At the June 26 Homer City Council meeting, the council unanimously approved a memorandum directing City Planner Rick Abboud to write an ordinance to change zoning in the Marine Commercial district to allow Spit businesses like Sportsman’s Supply to use motorhomes or trailers as caretaker or owner lodging. That ordinance will go to the Homer Advisory Planning Commission and the Port and Harbor Commission for their review over the next few months. After the commissions have had their say, the ordinance comes to the council for its consideration.
“I don’t want our actions to be so burdensome it inhibits them from being successful,” said council member Heath Smith, who introduced the memo. “We’re partners. We depend on the tax revenues they produce. We want to create a climate that helps them succeed.”
Marcia Pierce said they get a lot of return visitors who come up to stay at their small campground. The little park earns the couple about $70,000 annually — $5,250 in taxes that goes to the city and Kenai Peninsula Borough.
How many motorhomes would be allowed per business or lot would need to be worked out.
“It can’t be one per business,” Smith said. “If you look at those boardwalks, they have 10 businesses out there. It might have to be one per lot owner. It has to be zoned right.”
In the Marine Commercial district, as long as they meet the 40,000-square-foot minimum and other conditions, RV parks are allowed, such as Heritage RV Park on English Bay Native corporation land or the Homer Campground on city land. Caretaker cabins are allowed as an accessory use. Many Spit businesses, such as the buildings on the Cannery Row Boardwalk across from Coal Point Trading Company, have small upstairs apartments. Some businesses have motorhomes parked on their lots, though, such as Happy Face Restaurant and Coal Point.

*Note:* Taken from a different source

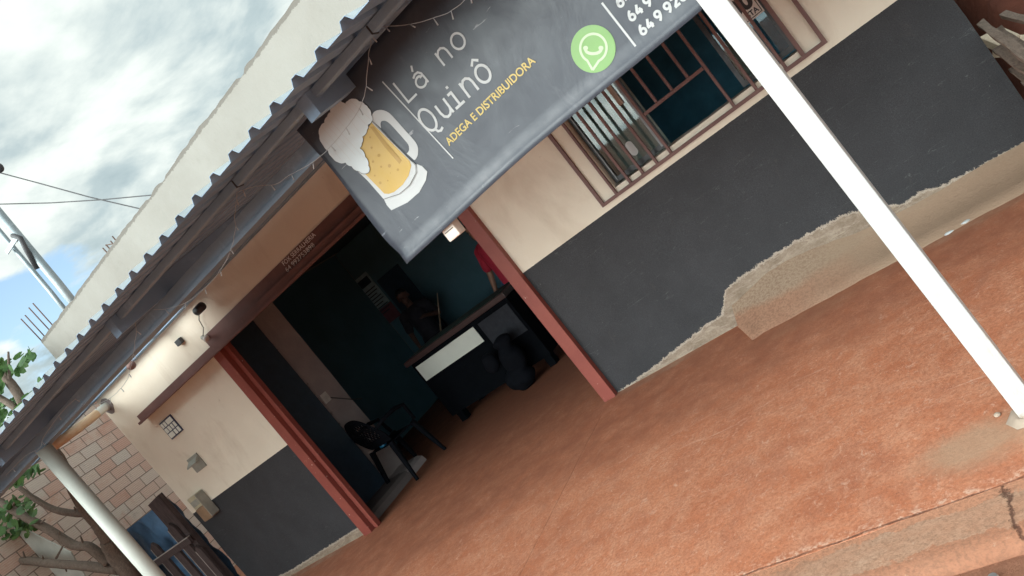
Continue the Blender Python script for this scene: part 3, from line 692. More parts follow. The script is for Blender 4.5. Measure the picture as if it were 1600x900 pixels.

Parking an RV is legal, but outside of a permitted RV park, in the Marine Commercial District, staying in one is not. In residential zoning districts, people can stay in recreational vehicles parked next to homes for up to 90 days total in a year. City code uses the term “recreational vehicle” to refer to “temporary lodging for travel, recreational and vacation use, and which is either self-propelled, mounted on or pulled by another vehicle.”
Smith noticed the issue with noncomplying motorhomes used as caretaker homes when the Sportsman’s Supply issue came up.
“It became clear that was one of the code violations there,” Smith said. “That opened our eyes to the fact that there are several businesses out there that have that need.”
Pierce said the issue initially arose when the natural gas pipeline came in, and surveyors checked lot corners. That survey found all of one and half of another of the motorhome lots were over the property line. In the history of Sportsman’s Supply, the issue of not having a large enough lot for an RV park never came up.
The Pierces bought the business from the John Chapple III family, who in turn bought it from Dickie Gregoire.
When the Pierces renewed their lease in 2008, Sportsman’s Supply got to have the RV park.
“Everything you see was here when we came,” Marcia Pierce said last Thursday. “Nothing (about the RVs) was brought up then. Not a thing,” Pierce said.
Homer Harbormaster Bryan Hawkins said the Pierces aren’t the first people to be told to move motorhomes. Not that many people stay in them, but a few do. Some people have been caught by surprise, he said.
“They realize that wasn’t allowed and we’ve had to call them to task over it,” Hawkins said. “Sometimes there was resistance because it didn’t meet their plans.”
Hawkins, Abboud and City Manager Katie Koester’s team review the about 25 upland leases around the harbor. None of them were senior officials with the city in 2008 when the Pierces last renewed their lease.
The lease renewal process gives the city leverage to address zoning issues.
“There was an issue that got through. Now we’re scrutinizing that lease because it’s coming up for its end of its term,” Hawkins said. “At that time we have to sit down and look at that property and see what’s going on.”
So why didn’t the 10-unit RV park get dinged before? Hawkins said partly that reflects the growing demand for leases. When Gregoire built the park in the 1980s, the Spit had a lot of available land.
“Today there’s not. Every time a lease comes up for renewal or transfer, we’re looking at it through today’s view,” Hawkins said. “Is this the highest and best use? … It’s more strict now than it used to be.”
Hawkins said he understands how a business owner might feel.
“Now you’re the one in the hot seat. Of course you’re going to look at your neighbor and say ‘What about them?’” he said.
The city also could enforce zoning regulations more strictly.
“Then we’d be accused of not being business friendly,” Hawkins said. “You’re trying to balance it. You’re trying to be fair.”
Pierce said they plan to comply with the city’s lease renewal conditions and hope that the caretaker zoning change will come through.
“I’m just trying to get this past,” she said. “I’ve been here 18 years. It’s not like I haven’t paid my taxes.”